Pulled Chinese IPO sign of troubled times

May 6, 2010

Has Chinese tightening claimed a scalp? Swire Pacific, one of Hong Kong’s oldest conglomerates, pulled the $3 billion listing of its property business on Thursday, one day before it was due to price. That is a clear vote of no confidence in something – and probably in a few things.

To start, the pricing of Swire Properties looked rich when the initial public offering was launched in April. Before factoring in new money raised, the midpoint of the range represented around a 10 percent discount to its estimated net asset value for 2010 – less than half that of some peers. Its pitch was a push into the Chinese mainland, where it has little experience. It’s hard not to conclude that the company just got a little greedy.

Still, a collection of patchy measures from Beijing is also a significant factor. The Chinese government is determined to quell rapid property price increases, so has raised minimum down-payments and restricted mortgage lending. Investors aren’t convinced, but markets are likely to remain in limbo as long Beijing shies away from the interest rate hike that is more likely to work. The stocks of Swire’s Hong Kong peers have fallen as much as 9 percent in two weeks.

Then there is the Greece effect. Not that there is much risk of China or other Asian sovereigns getting into trouble over their debts. Even traditional weak links like Indonesia and the Philippines have now brought their external borrowings under control. But a flight to safety may take money out of Asia. Property and IPO stocks are likely to be top of the unsafe list.

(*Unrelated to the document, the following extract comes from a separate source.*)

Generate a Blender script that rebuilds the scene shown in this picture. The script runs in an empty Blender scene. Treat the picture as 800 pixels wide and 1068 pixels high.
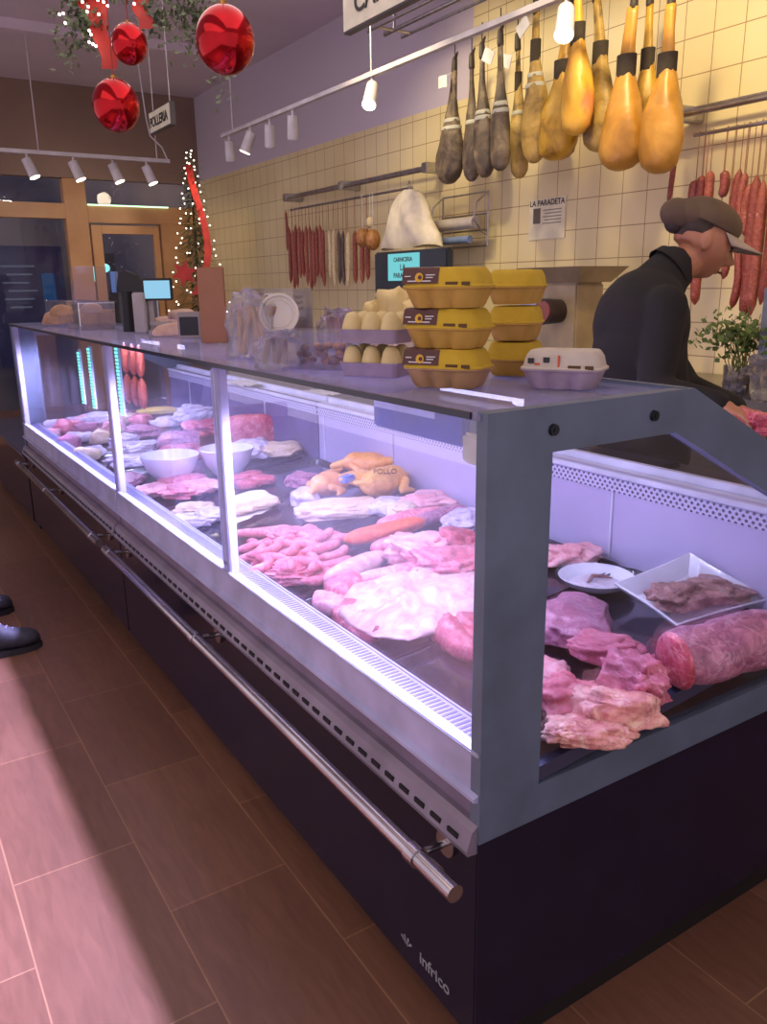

There is still confidence in some parts of the Chinese IPO market. Cosmetics maker L’Occitane’s $700 million IPO showed boom-time exuberance – the retail portion was oversubscribed by 160 times. And Swire might have got a warmer reception if it had aimed a little lower. But fearful investors are clearly cooling on the riskier new issues – and with volatility like Thursday’s in U.S. markets not far from the surface, it’s hard to blame them.